To be clear: double does not REQUIRE 8 byte alignment, but on
(reasonably modern, like "Pentium onwards", so ca 1994-5 ish) x86
processors would "prefer" 8-byte alignment for "double" values, since
they can then be read as ONE cycle on a 64-bit bus.

And of course, SSE instructions that aren't specifically designed for
unaligned loads will require a 16-byte alignment. Or does SSE code
automatically modify the alignment criteria for the function?

Further, shouldn't the stack be aligned to "LargestAlignment" or
whatever it is called? Otherwise, any structure alignment will surely
be "lost"?

Clang is really no different than MSVC here (I just double checked). For SSE you always had to specify the alignment required because it was never guaranteed by the compiler (especially when you get into mandatory 16-byte alignment). It’s interesting that its such a performance issue though, unless your really memory constrained it seems the size/speed trade-off is clearly in favour of 8 byte alignment even though its not technically necessary.

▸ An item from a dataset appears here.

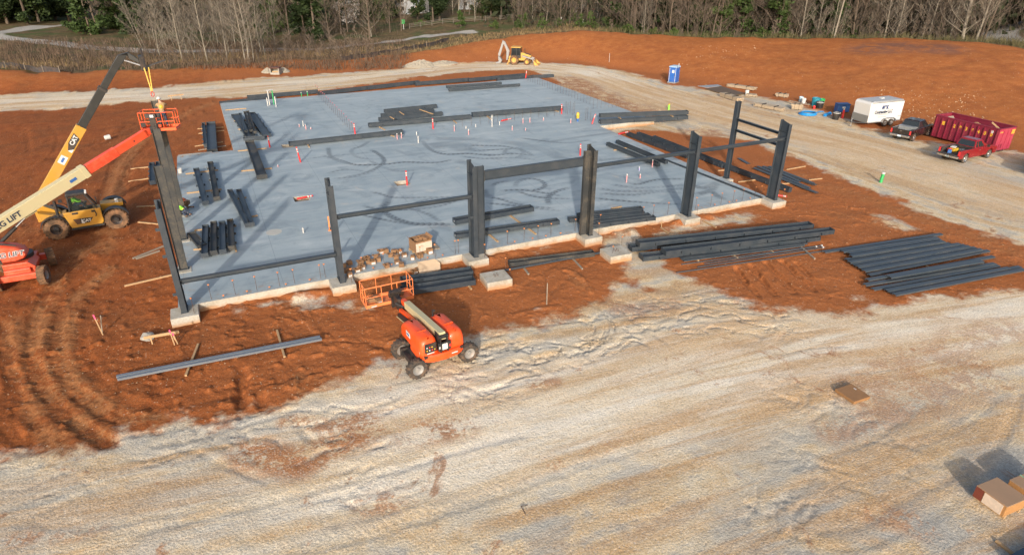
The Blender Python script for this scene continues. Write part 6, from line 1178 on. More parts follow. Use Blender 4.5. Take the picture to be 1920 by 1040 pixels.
# ================================================================== PEOPLE
skin_m = paint('skin', (.45, .25, .17), .55, 0, .06); hiv = paint('hi_vis_green', (.34, .85, .06), .6, 0, .06); denim = paint('dark_denim', (.035, .05, .085), .8, 0, .2); tan = paint('tan_jacket', (.34, .22, .10), .8, 0, .15); rust_s = paint('rust_shirt', (.50, .12, .05), .8, 0, .12); boot = paint('boot_leather', (.10, .06, .035), .8); hatw = paint('hard_hat_white', (.55, .55, .53), .35); hatd = paint('dark_cap', (.03, .035, .04), .7); brown_t = paint('brown_trousers', (.16, .10, .055), .85, 0, .2)
def skin_mesh(name, chains, mat, par):
    # chains: joined runs of (joint, radius); joints shared by name
    vs, rad, ix, ed = [], [], {}, []
    for ch in chains:
        last = None
        for key, p, r in ch:
            if key not in ix: ix[key] = len(vs); vs.append(p); rad.append(r)
            if last is not None and (last, ix[key]) not in ed: ed.append((last, ix[key]))
            last = ix[key]
    me = bpy.data.meshes.new(name); me.from_pydata([tuple(v) for v in vs], ed, []); me.materials.append(mat)
    o = bpy.data.objects.new(name, me); COL.objects.link(o); o.parent = par
    o.modifiers.new('skin', 'SKIN').use_smooth_shade = True
    for i, r in enumerate(rad): me.skin_vertices[0].data[i].radius = (r, r)
    me.skin_vertices[0].data[0].use_root = True; s = o.modifiers.new('sub', 'SUBSURF'); s.levels = s.render_levels = 1
    return o
def person(label, loc, rz, J, top, leg, hat, vest=None, face=(0, 1, 0), sleeves=True):
    t = thing('person', label, 'person', loc, rz, 'people on the site'); V_ = {k: Vector(v) for k, v in J.items()}; fd = Vector(face).normalized()
    n = lambda k, r, kk=None: (k, V_[kk or k], r)
    hd = V_['head']; body = [[n('pelvis', .13), n('waist', .12), n('chest', .15), n('neck', .055), ('head0', hd-Vector((0, 0, .04)), .085), ('head1', hd+Vector((0, 0, .06)), .095)], [('head0', hd, .085), ('nose', hd+fd*.115, .016)]]
    for s_ in 'LR':
        w, e = V_['wrist'+s_], V_['elbow'+s_]; d = (w-e).normalized(); sd = d.cross(Vector((0, 0, 1))); sd = sd.normalized() if sd.length > .05 else Vector((1, 0, 0))
        palm = w+d*.09
        body.append([n('chest', .15), n('sh'+s_, .065), n('elbow'+s_, .045), n('wrist'+s_, .03), ('palm'+s_, palm, .034)])
        for k, (o_, l) in enumerate(((-.03, .07), (-.01, .085), (.01, .08), (.03, .065))): body.append([('palm'+s_, palm, .034), ('f%d%s' % (k, s_), palm+sd*o_+d*l*.5, .010), ('g%d%s' % (k, s_), palm+sd*o_+d*l+Vector((0, 0, -.025)), .009)])
        body.append([('palm'+s_, palm, .034), ('th'+s_, palm+sd*.055+d*.01, .011)])
        body.append([n('pelvis', .13), n('hip'+s_, .085), n('knee'+s_, .06), n('ankle'+s_, .042), n('toe'+s_, .04)])
    b = skin_mesh('body', body, skin_m, t)
    sh = [[n('pelvis', .145), n('waist', .14), n('chest', .175), ('collar', V_['chest'].lerp(V_['neck'], .7), .09)]]
    for s_ in 'LR': sh.append([n('chest', .175), n('sh'+s_, .085), ('el'+s_, V_['elbow'+s_], .066)]+([('cuff'+s_, V_['elbow'+s_].lerp(V_['wrist'+s_], .85), .05)] if sleeves else []))
    skin_mesh('jacket', sh, top, t)
    tr = []
    for s_ in 'LR': tr.append([n('pelvis', .15), n('hip'+s_, .105), n('knee'+s_, .08), ('hem'+s_, V_['knee'+s_].lerp(V_['ankle'+s_], .88), .065)])
    skin_mesh('trousers', tr, leg, t)
    for s_ in 'LR': skin_mesh('boot', [[('a', V_['ankle'+s_]+Vector((0, 0, .08)), .065), ('b', V_['ankle'+s_]-Vector((0, 0, .01)), .06), ('c', V_['toe'+s_], .055)]], boot, t)
    if vest: skin_mesh('safety_vest', [[n('waist', .16), ('m', V_['waist'].lerp(V_['chest'], .5), .175), ('c2', V_['chest'].lerp(V_['neck'], .25), .192)]], vest, t)
    up = (V_['head']-V_['neck']).normalized(); b = MB(); b.lathe([(.155, .0), (.15, .012), (.122, .02), (.12, .07), (.095, .125), (.05, .155), (0, .163)], hd+up*.045, up, 16); b.build('hard_hat', hat, t, smooth=True)
    return t
z0 = BK+Vector((.15, .1, .05))
person('worker in white hard hat and tan jacket standing in the raised basket', z0, 0, dict(pelvis=(0, 0, .95), waist=(0, .03, 1.12), chest=(.02, .1, 1.38), neck=(.0, .14, 1.55), head=(-.02, .18, 1.68), shL=(-.2, .12, 1.44), shR=(.22, .12, 1.44), elbowL=(-.28, .34, 1.28), elbowR=(.3, .36, 1.3), wristL=(-.14, .55, 1.36), wristR=(.12, .58, 1.4), hipL=(-.1, 0, .9), hipR=(.1, 0, .9), kneeL=(-.12, .03, .5), kneeR=(.13, .0, .5), ankleL=(-.13, -.03, .1), ankleR=(.15, -.05, .1), toeL=(-.15, .12, .05), toeR=(.17, .1, .05)), tan, denim, hatw, yel, (0, 1, 0))
q = (Matrix.Translation(TH.location)@Matrix.Rotation(R(7), 4, 'Z'))@Vector((1.36, -.08, 1.55))
person('operator in a bright green shirt sitting in the yellow telehandler cab', q, R(7), dict(pelvis=(0, 0, .52), waist=(-.03, 0, .68), chest=(-.02, 0, .90), neck=(0, 0, 1.04), head=(.03, 0, 1.14), shL=(0, .19, .94), shR=(0, -.19, .94), elbowL=(.22, .24, .72), elbowR=(.22, -.22, .72), wristL=(.46, .12, .68), wristR=(.46, -.1, .68), hipL=(.05, .1, .5), hipR=(.05, -.1, .5), kneeL=(.44, .14, .54), kneeR=(.44, -.14, .54), ankleL=(.54, .14, .26), ankleR=(.54, -.14, .26), toeL=(.66, .14, .24), toeR=(.66, -.14, .24)), hiv, denim, hatd, None, (1, 0, 0))
p = S(349, 406, .04)
kneel = dict(pelvis=(0, 0, .48), waist=(-.12, .02, .62), chest=(-.34, .02, .72), neck=(-.48, .02, .74), head=(-.58, .02, .72), shL=(-.36, .2, .68), shR=(-.36, -.18, .68), elbowL=(-.5, .24, .44), elbowR=(-.5, -.2, .44), wristL=(-.62, .1, .24), wristR=(-.62, -.08, .24), hipL=(.02, .1, .46), hipR=(.02, -.1, .46), kneeL=(-.12, .13, .08), kneeR=(-.16, -.14, .40), ankleL=(.3, .13, .08), ankleR=(.08, -.15, .08), toeL=(.38, .13, .04), toeR=(-.06, -.16, .05))
person('worker in a hi-vis vest and dark trousers kneeling at the base of the tallest column', p, R(0), kneel, hiv, denim, hatw, hiv, (-.6, 0, -.8), False)
p = S(353, 391, .04)
person('worker in a rust-red shirt crouching behind the hi-vis worker at the slab edge', p, R(-25), kneel, rust_s, brown_t, hatd, None, (-.6, 0, -.8))
b = MB(); b.box((0, 0, .6), (.07, .03, 1.2)); b.box((0, -.018, .35), (.05, .008, .12)); tag(b.build('spirit_level', redp, loc=S(343, 424, .03)), 'red spirit level standing at the base of the tallest column by the kneeling worker', 'level')
# ================================================================== SMALL THINGS ON THE GROUND
def rock_mesh(seed, sx=1, sy=1, sz=.7):
    r = random.Random(seed); b = bmesh.new(); bmesh.ops.create_icosphere(b, subdivisions=2, radius=1)
    for v in b.verts: v.co *= 1+r.uniform(-.16, .16); v.co = Vector((v.co.x*sx, v.co.y*sy, v.co.z*sz))
    return b
stone_m = paint('grey_stone', (.30, .29, .26), .9, 0, .25, .2, DUST, 6, .5)
def put_bm(b, name, mat, loc, parent=None, smooth=False):
    me = bpy.data.meshes.new(name); b.to_mesh(me); b.free(); me.materials.append(mat)
    if smooth: me.polygons.foreach_set('use_smooth', [True]*len(me.polygons))
    o = bpy.data.objects.new(name, me); COL.objects.link(o); o.location = loc
    if parent: o.parent = parent
    return o
b = rock_mesh(3, .30, .26, .24); tag(put_bm(b, 'rock', stone_m, G(278, 636, .12)), 'grey rock on the clay beside the low pale batter board', 'rock')
def stake(c, h, lab, ribbon=True, lean=(0, 0), m=None, grp='survey stakes on the clay'):
    p = G(*c); t = thing('survey_stake', lab, 'stake', p, 0, grp); tip = Vector((lean[0], lean[1], h)); b = MB(); b.beam((0, 0, -.05), tip, .05, .03, (0, 1, 0)); b.build('lath', m or wood, t)
    if ribbon: b = MB(); b.beam(tip*.8, tip*1.02, .062, .042, (0, 1, 0)); b.build('ribbon', paint('pink_ribbon', (.80, .10, .22), .5) if 'pink_ribbon' not in bpy.data.materials else bpy.data.materials['pink_ribbon'], t)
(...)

Ø It’s interesting that it’s such a performance issue though

I don’t think it really is much of a performance issue, except perhaps on Quark. All recent processors for IA32 make unaligned accesses effectively the same

performance as aligned accesses unless they cross a cache-line boundary. And since alignment within structs is made 8 bytes, provided the class when created is dynamic, then often the memory allocators will return memory that is “well aligned” as well.

So, that leaves potential penalities for things allocated on the stack. Again, if the compiler thinks it is worthwhile it can use extra instructions in the prolog and

epilog of a routine to ensure a higher than minimum stack alignment if it thinks there is a performance reason for doing so.

But this discussion was about the ABIs, and what was guaranteed. And the ABI for IA32 windows only has a 4 byte guarantee for the stack

upon entry to a function. And the ABI (that gcc is assuming) for IA32 linux has a guarantee of 16 byte alignment, but that can be controlled by the

option shown below. And, for example, the linux kernel is built with gcc using the 4 byte alignment guarantee version of that option.

Kevin

Thank you all for the useful replies. It then looks like the default
alignment of 4 is good for win32 as well.
The conclusion I have is that the ABI does not 'require' alignment of 8
bytes for doubles, but in order to ensure that code runs with no performance
loss on all processor types, even older Pentiums, it would be 'recommended'
to align them on multiples of 8 byte.